United Manchester’s budget boost puts pressure on West Midlands to seal combined authority deal
George Osborne’s decision to allow the Greater Manchester region to retain one hundred per cent of business rates growth piles yet more pressure on political leaders in the West Midlands to close a deal on forming a combined authority.
If such a move were to be extended to Birmingham’s city centre enterprise zone, the amount of income raised from the rates paid by new businesses moving in would be doubled. At the moment the city council keeps only half of the rates uplift to spend on regeneration.
The Chancellor hinted when presenting the budget that he could extend the new measure to other local authorities and has set up pilot studies in East Cheshire and Cambridge.
But for the time being the Government’s focus on devolution is aimed squarely at rewarding combined authorities – Mr Osborne also announced a deal with Leeds and West Yorkshire, giving the region autonomy over skills, apprenticeships and transport.
However, Yorkshire failed to win the extensive powers and pooled NHS budgets granted to Greater Manchester because it did not agree to have an elected metro mayor.
In his budget speech Mr Osborne described Greater Manchester’s decision to have an elected mayor as “the most exciting development in civic leadership for a generation”.
Greater Birmingham Chambers of Commerce said Mr Osborne had given a firm hint that Birmingham must copy Greater Manchester by creating an authority that represents the real economy of the region. Chamber president Greg Lowson :
This is the biggest hint yet that Greater Birmingham and the surrounding region must get its act together and create an authority that can speak for the wider economy.
Only then can the West Midlands begin to enjoy that same sort of treatment the Government has given to Greater Manchester.
Centre for Cities said Mr Osborne’s business rates uplift decision for Greater Manchester was “another reward for the city-region that has proven itself most capable of making tough decisions and working in partnership across boundaries for the broader economic good”. But the think-tank warned:
This means that the gap between Greater Manchester and the powers available to other UK cities to decisively shape their economic future continues to grow.
What we need from the next Government is a fundamental commitment to shift power away from the centre and support cities across the country to fulfill their potential.
Solace, the Society of Local Authority Chief Executives, said:
The Chancellor’s announcements on enterprise zones are a step forward. The flexibilities will provide an important means by which local authorities can contribute to greater economic growth.
However, to create a step change and truly rebalance the economy, greater levels of devolution are needed, like those announced today for West Yorkshire. We must ensure that local authorities have all the necessary powers to create prosperity at a local level and support growth of the national economy.

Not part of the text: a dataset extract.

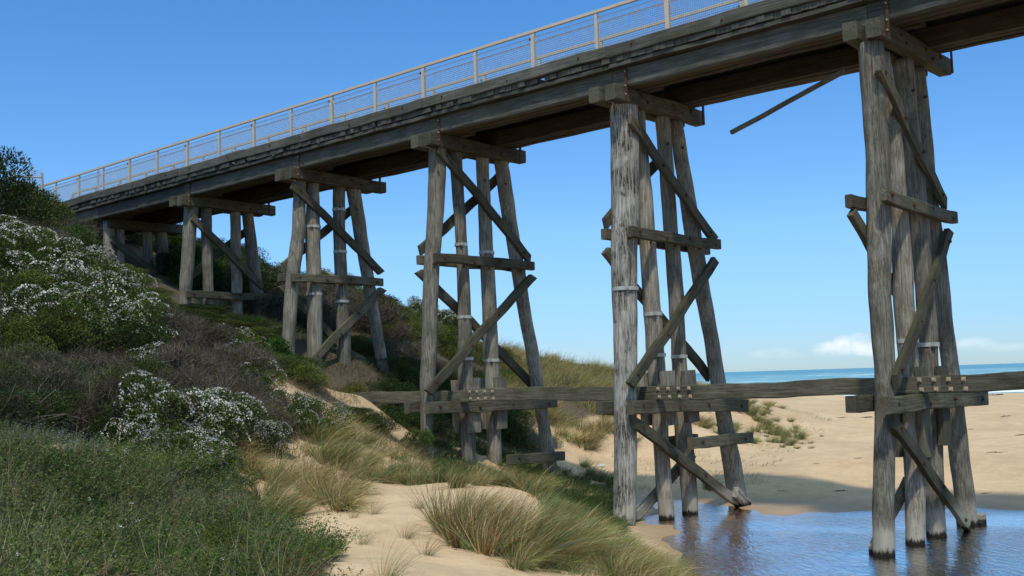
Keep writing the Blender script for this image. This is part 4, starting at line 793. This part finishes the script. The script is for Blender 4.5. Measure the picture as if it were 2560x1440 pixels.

Council leaders in Birmingham, the Black Country, Solihull and Coventry appear to be as far away as ever on agreeing to set up a combined authority, with the latest demands from Sandwell Council leader Darren Cooper focusing on naming rights – ‘we won’t be called Greater Birmingham’ – and a refusal to countenance having a metro mayor.
Conservative-controlled Solihull Council remains wary of teaming up with Birmingham and the Black Country, fearing that a combined authority would push for massive housing development in the Meriden Gap green belt.
The naming issue is a side show. Council leaders will probably settle for the West Midlands combined authority in an effort to move forward. Refusing to have an elected mayor may not matter if Labour wins the General Election and forms a Government since Ed Miliband has said he doesn’t regard the mayoral model as essential. Another Conservative-led Government with Mr Osborne as Chancellor will see things differently.
The Local Government Association described Mr Osborne’s decision to award Manchester one hundred per cent business rates growth a “significant step forward” but added that other local authorities should benefit from the same deal. LGA chair Cllr David Sparks said:
Councils have long been calling for reform of out-of-date business rates and for any growth in receipts from this tax to be retained by local government. The announcement of pilots in Greater Manchester, Cheshire East, Cambridgeshire and Peterborough keeping a greater share of this income is a significant step forward, but one which should not just be limited to a handful of areas.
All parts of the country should be able to reap the benefits of having a thriving local economy. This should be implemented as soon as possible in a way which ensures areas with fewer businesses do not lose out.
The greater say people in Greater Manchester and now West Yorkshire will have over their local transport, skills provision and welfare policy will save money and improve services.
Local areas having autonomy over their local services should no longer be dependent on incremental concessions from Westminster. The future of local services depends on this becoming the default.
Cllr Sparks pointed out that government grants to local councils will have fallen by about 40 per cent between 2010 and 2016. He added:
The next government must protect funding for local services, tackle the adult social care crisis and set out a new settlement for England which devolves decisions about infrastructure and skills as well as health and social care, down to local areas.
This Budget has acknowledged the need for changes to the way public services are funded and delivered and for more of the important decisions to be made closer to the people who use them. But it has not protected funding or delivered the bold approach to English devolution which will be essential to the survival of our libraries, children’s centres, parks and local buses in the next few years.